The model ordinance delineates specifically protected organizing activities, such as initiating contact with residents and distributing leaflets in common areas. Federal regulations governing HUD-assisted properties and D.C.’s similar ordinance include these protections for tenant organizing. This ordinance also gives landlords the right to adopt written canvassing policies that require tenant organizers to be invited onto the premises by a tenant.
Examples
At least 24 states and D.C. have adopted retaliation protections for tenants who establish or participate in a tenant’s organization that exceed Texas’s retaliation protections. Unlike Texas, in these jurisdictions, landlords can never retaliate against tenants for participating in a tenant organization. Additionally, several states, including California (California Civil Code, Section 1942.6) and New York (New York, RPP Section 230), and several cities, including East Palo Alto (East Palo Alto Municipal Code, Section 14.02.050) and Seattle (Seattle Municipal Code, Section 22.206.180.G), as well as Washington, D.C. (Code of the District of Columbia, Section 42-3505.06), provide even more expansive protections for tenant organizing by providing tenants with an explicit right to organize and, in several instances, protecting the activities of tenant organizers to assist tenants with outreach and forming and operating a tenant association.
Washington D.C.
In Washington, D.C., tenants and tenant organizers have rights that essentially mirror the HUD regulations for federally-subsidized properties. [Read More]

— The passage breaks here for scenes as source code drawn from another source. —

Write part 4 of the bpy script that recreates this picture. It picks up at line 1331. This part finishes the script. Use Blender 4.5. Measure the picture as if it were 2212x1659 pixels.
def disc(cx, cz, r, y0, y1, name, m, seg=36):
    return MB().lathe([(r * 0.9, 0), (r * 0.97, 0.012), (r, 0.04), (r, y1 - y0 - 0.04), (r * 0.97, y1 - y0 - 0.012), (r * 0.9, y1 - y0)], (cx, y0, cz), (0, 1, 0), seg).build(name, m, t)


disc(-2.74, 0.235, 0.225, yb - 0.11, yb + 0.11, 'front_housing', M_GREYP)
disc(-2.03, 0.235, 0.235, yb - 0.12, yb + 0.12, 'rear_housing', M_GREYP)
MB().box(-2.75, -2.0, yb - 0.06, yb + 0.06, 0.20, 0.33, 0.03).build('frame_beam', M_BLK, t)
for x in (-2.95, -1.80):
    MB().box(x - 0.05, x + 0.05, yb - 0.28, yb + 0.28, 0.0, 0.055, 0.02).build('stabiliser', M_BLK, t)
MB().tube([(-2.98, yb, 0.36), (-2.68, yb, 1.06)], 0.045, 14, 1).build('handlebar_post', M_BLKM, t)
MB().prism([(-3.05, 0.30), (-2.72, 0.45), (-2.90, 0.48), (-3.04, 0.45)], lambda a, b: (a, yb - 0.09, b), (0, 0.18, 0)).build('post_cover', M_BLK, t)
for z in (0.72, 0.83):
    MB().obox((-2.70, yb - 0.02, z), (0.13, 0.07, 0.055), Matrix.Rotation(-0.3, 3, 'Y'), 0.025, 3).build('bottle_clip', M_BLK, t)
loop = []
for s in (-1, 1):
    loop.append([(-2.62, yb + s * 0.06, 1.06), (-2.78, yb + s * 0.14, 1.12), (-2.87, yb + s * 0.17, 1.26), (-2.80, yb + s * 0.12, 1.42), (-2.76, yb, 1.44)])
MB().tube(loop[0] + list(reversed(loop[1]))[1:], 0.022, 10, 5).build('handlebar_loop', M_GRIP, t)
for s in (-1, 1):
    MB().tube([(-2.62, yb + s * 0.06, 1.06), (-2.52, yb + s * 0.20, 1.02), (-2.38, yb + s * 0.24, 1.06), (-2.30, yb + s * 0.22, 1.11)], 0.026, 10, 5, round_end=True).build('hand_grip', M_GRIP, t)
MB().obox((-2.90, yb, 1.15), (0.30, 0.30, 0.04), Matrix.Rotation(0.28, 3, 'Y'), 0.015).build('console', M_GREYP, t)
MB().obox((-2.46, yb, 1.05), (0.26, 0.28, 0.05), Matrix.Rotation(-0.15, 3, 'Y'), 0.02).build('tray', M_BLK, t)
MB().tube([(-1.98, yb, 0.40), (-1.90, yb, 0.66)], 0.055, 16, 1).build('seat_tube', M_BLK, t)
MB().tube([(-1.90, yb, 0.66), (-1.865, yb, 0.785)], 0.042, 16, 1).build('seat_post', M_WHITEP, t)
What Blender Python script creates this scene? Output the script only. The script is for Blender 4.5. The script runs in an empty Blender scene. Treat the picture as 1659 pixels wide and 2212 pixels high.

Tenants have an affirmative right to “1) self-organization; 2) form, join, meet or assist one another within and without tenant organizations; 3) meet and confer through representatives of their own choosing with an owner; 4) engage in other concerted activities for the purpose of mutual aid and protection; and to 5) refrain from such activity.”
D.C. has also enumerated various protected activities for tenants and tenant organizers in their work to establish and operate a tenant organization. These protected activities include:
• distributing literature in lobby areas;
• placing literature at or under tenants’ doors;
• posting information on all building bulletin boards;
• assisting tenants to participate in tenant organization activities;
• convening tenant or tenant organization meetings at any reasonable time and in any appropriate space that would reasonably be interpreted as areas that the tenant had access to under the terms of their lease;
• formulating responses to various owner’s requests, including rent increases, proposed changes in the housing accommodation’s facilities and services, etc.;
• proposing that the owner or management modify the housing accommodation’s facilities and services; and
• other reasonable activities related to establishment or operation of a tenant organization.
If a multifamily housing project has a consistently-enforced written policy against canvassing, then a tenant organizer who is not a tenant must be accompanied by a tenant while on the property of the multifamily housing project. If a multifamily housing project does not have such a policy or has a written policy favoring canvassing, then any tenant organizer must be afforded the same privileges and rights of access as other uninvited outside parties in the normal course of operations.
Source: Code of the District of Columbia, Section 42-3505.06.
East Palo Alto
East Palo Alto has adopted the following protections for tenant organizing activities: [Read More]
• Tenants have an affirmative right to “form, join and participate in the activities of a tenant organization for the purpose of addressing issues related to their living environment.”
• Tenant organizers have the affirmative right “to contact and communicate with tenants on the rental premises,” including within a rental unit or in a tenant common area, and to assist tenants in establishing, operating, and participating in a tenant’s organization.
• Both tenants and tenant organizers have the right to use common areas and community facilities for tenant meetings.
• Tenants may distribute literature to other tenants in common areas, as long as the literature relates to issues of common interest or concern to the tenants. Literature may be placed on the door of tenant units or slipped under the door. Literature must clearly include the name and contact information from the distributor, so tenants can opt out of future distributions if they desire.
• Tenants have the right to refuse to join or participate in the activities of tenant organizations.
Source: East Palo Alto Municipal Code, Section 14.02.050
Florida
In Florida, tenants of mobile home parks have the right to peaceably assemble in open public meetings in mobile home park common areas. [Read More]
These meetings may be for the purpose of discussing any problems relative to the mobile home park, and mobile home park owners may not restrict the use of any facility when requested for this purpose. Mobile home park tenants also have the right to canvas mobile home owners for the purpose of discussing problems related to a mobile home park. Canvassing includes “an oral or written request; the distribution, circulation, posting, or publication of a notice; or a general announcement requesting the payment of membership dues or other matters relevant to the membership of the park association.” Furthermore, mobile home park tenants have the right to invite representatives of a tenant organization to appear and speak upon matters of public interest in their meetings.
Source: Florida Statutes, Section 723.054.
California
California has adopted broad protections for tenant organizers. Specifically, a person who enters onto residential property for the purpose of providing information regarding tenants’ rights or to participate in an association that advocates for tenants’ rights is not liable in any criminal or civil action for trespass, as long as the person has been invited onto the property by an occupant during reasonable hours or because of emergency circumstances.